## PROBLEM DESCRIPTION
Keep only the lines of the data below that contain "scene", and copy them.
### AVAILABLE DATA ###
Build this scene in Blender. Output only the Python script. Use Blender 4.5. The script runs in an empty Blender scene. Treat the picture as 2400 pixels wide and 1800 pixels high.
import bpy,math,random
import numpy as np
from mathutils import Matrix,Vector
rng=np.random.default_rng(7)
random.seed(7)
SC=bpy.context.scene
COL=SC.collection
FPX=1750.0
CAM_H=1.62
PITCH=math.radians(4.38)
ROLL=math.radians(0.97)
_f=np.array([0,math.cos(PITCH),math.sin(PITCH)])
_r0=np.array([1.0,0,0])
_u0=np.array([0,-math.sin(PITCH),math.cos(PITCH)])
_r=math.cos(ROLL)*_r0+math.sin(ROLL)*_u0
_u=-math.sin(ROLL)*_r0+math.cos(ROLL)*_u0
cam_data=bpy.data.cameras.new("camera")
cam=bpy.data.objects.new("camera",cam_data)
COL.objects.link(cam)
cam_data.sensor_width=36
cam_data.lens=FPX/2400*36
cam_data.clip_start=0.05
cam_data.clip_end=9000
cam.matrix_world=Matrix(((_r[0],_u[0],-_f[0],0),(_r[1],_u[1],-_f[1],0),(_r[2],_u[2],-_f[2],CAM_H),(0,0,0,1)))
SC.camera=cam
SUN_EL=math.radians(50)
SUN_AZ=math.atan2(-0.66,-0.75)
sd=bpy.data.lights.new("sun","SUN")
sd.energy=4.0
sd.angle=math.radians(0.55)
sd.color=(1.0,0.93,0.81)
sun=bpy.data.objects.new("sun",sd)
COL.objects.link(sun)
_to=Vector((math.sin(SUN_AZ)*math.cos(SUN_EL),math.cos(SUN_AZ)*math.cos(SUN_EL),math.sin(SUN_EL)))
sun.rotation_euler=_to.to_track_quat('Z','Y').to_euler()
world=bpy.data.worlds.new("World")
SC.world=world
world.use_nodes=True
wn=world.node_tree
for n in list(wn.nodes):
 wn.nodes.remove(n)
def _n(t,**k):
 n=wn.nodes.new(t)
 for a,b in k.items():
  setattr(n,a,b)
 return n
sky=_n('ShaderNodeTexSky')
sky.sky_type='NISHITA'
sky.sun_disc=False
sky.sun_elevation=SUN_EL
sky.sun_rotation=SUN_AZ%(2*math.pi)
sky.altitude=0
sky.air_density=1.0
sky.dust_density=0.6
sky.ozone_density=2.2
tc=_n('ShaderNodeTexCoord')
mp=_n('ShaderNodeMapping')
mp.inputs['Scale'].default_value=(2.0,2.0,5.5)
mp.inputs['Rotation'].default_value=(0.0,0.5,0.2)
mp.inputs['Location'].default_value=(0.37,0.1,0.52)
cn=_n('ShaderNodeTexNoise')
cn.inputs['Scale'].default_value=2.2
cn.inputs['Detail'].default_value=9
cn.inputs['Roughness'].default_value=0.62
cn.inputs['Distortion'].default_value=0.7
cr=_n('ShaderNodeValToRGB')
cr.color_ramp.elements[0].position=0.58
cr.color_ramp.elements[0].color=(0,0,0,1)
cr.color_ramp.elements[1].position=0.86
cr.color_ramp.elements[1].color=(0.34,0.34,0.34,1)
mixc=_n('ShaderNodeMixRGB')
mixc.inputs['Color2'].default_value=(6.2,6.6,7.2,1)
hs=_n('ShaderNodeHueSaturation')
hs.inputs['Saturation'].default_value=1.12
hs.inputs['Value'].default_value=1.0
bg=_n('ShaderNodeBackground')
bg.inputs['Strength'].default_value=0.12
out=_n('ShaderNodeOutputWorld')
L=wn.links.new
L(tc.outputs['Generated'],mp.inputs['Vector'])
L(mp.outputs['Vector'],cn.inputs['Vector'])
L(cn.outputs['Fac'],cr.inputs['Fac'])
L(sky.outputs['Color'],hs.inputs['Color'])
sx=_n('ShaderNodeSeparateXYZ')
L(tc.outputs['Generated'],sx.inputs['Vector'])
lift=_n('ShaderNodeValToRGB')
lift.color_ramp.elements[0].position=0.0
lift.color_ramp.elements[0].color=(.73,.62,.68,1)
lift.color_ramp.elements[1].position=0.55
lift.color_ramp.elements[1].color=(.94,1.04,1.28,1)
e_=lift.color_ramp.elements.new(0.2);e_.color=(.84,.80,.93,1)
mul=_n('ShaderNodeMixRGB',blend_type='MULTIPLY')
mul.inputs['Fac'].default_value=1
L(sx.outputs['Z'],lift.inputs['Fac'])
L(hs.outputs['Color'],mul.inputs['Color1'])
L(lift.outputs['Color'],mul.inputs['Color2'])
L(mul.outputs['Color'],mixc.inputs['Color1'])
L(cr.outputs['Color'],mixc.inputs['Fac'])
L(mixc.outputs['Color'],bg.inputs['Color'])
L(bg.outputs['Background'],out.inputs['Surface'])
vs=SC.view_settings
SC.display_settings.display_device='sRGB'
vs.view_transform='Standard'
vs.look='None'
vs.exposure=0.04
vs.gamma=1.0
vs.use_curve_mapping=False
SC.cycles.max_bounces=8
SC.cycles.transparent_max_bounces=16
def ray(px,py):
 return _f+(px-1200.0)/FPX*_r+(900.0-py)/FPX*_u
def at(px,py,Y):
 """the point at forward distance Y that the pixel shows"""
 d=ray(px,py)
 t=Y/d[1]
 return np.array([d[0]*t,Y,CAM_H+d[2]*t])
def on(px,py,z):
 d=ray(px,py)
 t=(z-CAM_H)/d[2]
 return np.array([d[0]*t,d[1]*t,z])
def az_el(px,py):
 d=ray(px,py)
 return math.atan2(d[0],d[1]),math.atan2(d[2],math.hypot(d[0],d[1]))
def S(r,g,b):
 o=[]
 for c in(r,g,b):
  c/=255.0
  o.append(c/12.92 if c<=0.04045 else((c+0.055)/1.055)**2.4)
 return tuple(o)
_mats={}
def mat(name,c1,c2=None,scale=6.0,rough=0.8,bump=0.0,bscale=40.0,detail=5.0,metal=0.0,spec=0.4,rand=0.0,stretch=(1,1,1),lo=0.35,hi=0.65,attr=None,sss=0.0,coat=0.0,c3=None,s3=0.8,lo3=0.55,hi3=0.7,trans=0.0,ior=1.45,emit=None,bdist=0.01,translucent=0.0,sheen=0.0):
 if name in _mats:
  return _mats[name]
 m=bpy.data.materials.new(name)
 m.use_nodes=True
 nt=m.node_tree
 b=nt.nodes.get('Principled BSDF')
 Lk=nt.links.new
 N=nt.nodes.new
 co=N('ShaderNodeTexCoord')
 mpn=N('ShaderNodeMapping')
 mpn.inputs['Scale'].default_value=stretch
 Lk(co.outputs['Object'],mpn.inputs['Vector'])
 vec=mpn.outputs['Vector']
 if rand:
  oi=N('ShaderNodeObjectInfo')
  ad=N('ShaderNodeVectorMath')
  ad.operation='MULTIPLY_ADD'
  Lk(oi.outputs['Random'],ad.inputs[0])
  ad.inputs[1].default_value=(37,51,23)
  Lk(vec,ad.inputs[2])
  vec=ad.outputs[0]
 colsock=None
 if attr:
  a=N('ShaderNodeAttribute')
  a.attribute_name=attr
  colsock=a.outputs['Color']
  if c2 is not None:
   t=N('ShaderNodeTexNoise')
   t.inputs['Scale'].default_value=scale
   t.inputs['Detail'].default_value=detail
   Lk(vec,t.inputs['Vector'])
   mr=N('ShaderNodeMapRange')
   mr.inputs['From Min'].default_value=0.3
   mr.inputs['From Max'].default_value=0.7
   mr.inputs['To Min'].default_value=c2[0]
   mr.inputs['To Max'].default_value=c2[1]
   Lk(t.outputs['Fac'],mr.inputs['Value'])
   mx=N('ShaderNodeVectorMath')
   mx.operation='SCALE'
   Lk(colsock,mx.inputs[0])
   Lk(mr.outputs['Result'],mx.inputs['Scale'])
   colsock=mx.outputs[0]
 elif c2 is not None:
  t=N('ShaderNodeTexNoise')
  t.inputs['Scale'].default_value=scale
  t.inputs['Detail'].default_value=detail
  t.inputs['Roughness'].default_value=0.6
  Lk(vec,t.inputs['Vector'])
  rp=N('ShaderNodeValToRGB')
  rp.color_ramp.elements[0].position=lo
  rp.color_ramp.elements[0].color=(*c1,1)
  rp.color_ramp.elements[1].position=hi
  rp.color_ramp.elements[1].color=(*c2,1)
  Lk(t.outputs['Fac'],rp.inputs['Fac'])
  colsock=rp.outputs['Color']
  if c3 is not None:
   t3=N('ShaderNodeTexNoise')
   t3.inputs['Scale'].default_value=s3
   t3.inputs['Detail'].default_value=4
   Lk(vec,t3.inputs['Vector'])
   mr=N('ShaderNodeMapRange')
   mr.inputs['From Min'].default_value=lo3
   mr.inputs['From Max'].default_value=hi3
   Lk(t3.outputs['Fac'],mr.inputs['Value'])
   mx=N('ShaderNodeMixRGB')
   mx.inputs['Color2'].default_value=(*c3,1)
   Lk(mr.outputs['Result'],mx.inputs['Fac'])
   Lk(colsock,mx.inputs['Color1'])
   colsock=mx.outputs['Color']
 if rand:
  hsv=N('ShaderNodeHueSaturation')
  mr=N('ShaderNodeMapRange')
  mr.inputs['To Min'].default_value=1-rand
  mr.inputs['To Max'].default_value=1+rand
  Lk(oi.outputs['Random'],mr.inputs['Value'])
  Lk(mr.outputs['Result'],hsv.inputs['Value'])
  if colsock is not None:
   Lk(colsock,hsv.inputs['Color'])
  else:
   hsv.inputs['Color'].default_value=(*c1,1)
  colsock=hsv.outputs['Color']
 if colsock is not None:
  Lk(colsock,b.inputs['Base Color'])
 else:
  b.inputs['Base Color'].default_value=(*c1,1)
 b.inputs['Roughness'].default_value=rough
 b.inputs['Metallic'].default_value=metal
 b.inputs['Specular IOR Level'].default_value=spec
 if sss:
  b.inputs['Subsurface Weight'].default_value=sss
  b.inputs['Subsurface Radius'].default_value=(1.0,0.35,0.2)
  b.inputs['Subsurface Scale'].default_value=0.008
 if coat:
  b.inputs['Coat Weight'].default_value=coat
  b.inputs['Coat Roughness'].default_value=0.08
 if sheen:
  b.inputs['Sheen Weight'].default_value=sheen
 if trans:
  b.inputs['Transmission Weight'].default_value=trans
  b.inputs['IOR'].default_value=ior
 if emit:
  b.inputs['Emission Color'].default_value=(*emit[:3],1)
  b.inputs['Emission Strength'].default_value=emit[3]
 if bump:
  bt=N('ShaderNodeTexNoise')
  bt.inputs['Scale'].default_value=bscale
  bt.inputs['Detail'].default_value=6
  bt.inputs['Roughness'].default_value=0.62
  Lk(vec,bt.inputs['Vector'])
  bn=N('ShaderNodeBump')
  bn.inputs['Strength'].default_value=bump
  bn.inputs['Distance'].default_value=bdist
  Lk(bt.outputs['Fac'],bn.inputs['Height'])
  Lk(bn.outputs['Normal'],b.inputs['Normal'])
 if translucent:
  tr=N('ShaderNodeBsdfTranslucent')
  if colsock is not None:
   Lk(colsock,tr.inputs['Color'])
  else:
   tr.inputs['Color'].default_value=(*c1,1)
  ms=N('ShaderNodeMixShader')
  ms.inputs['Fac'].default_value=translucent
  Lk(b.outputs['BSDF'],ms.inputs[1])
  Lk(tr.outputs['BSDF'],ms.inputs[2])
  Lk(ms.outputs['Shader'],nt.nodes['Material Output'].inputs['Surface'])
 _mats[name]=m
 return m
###
## SOLUTION TO THIS TASK
Build this scene in Blender. Output only the Python script. Use Blender 4.5. The script runs in an empty Blender scene. Treat the picture as 2400 pixels wide and 1800 pixels high.
SC=bpy.context.scene